The channel encourages people not only to thrift-flip but to also consider upcycling items they already own to make them more functional instead of just getting rid of them. “People think that you need to completely redo everything, take out all the stuff, and start fresh and buy everything. But that’s so not our approach, it’s not an eco-approach, and I just feel that’s really wasteful,” Wright says. “And I think that’s very much a different way of looking at home design than what has traditionally been done.”

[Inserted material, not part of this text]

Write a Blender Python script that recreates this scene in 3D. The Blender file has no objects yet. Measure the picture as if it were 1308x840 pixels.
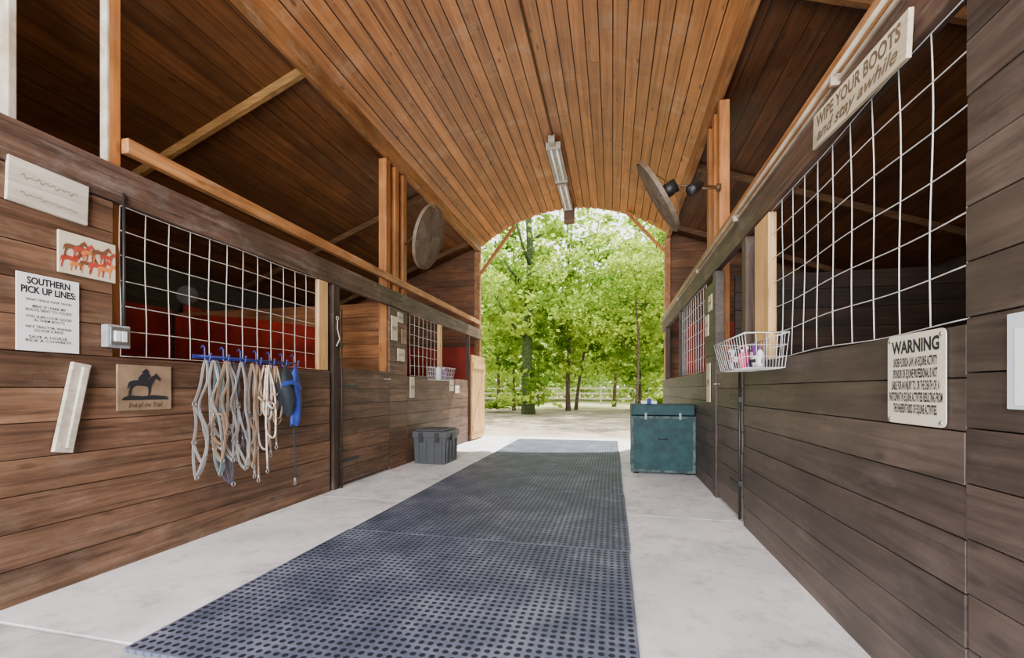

The two may not have taken a traditional path into the design world, but they certainly live and breathe their craft. They find inspiration in the same way any other artist would. “I think sometimes it’s hard to pinpoint where your inspiration comes,” MacDermaid explains. “We see so much every single day. Honestly, sometimes it can be the way a shadow is cast or an old movie I’m watching that has rippled glass, and it’s like, ‘oh yeah, I love that.’” She continues, “I wish I had an answer for this because people ask me, and I feel like it’s just a lot of opening your eyes and paying attention to what speaks to you as far as, like, colour patterns, light, all of those things.”

“It comes with the experience and expertise of just doing this for so long,” Wright says. “Every time I learn a new skill, it’s another thing I add to the back of my brain of something I can do in the future. For example, there was a time where we were on a big kick of adding wood tamper trim in our office, and as soon as I learned how to do that on one piece of thrifted furniture, then it opened a world of all these other pieces of furniture that I could add it to.”

The same goes for tiling or terrazzo, punch needle rug-making, or any other medium the girls dare to try out on their channel. They are not only ambassadors for more environmentally friendly design but also living examples of how accessible this lifestyle can be. Their most recent series, “How to Go Do,” is meant to distill everything they have learned over the years into easily digested media bites that people can come back to for reference as they embark on their own DIY journey.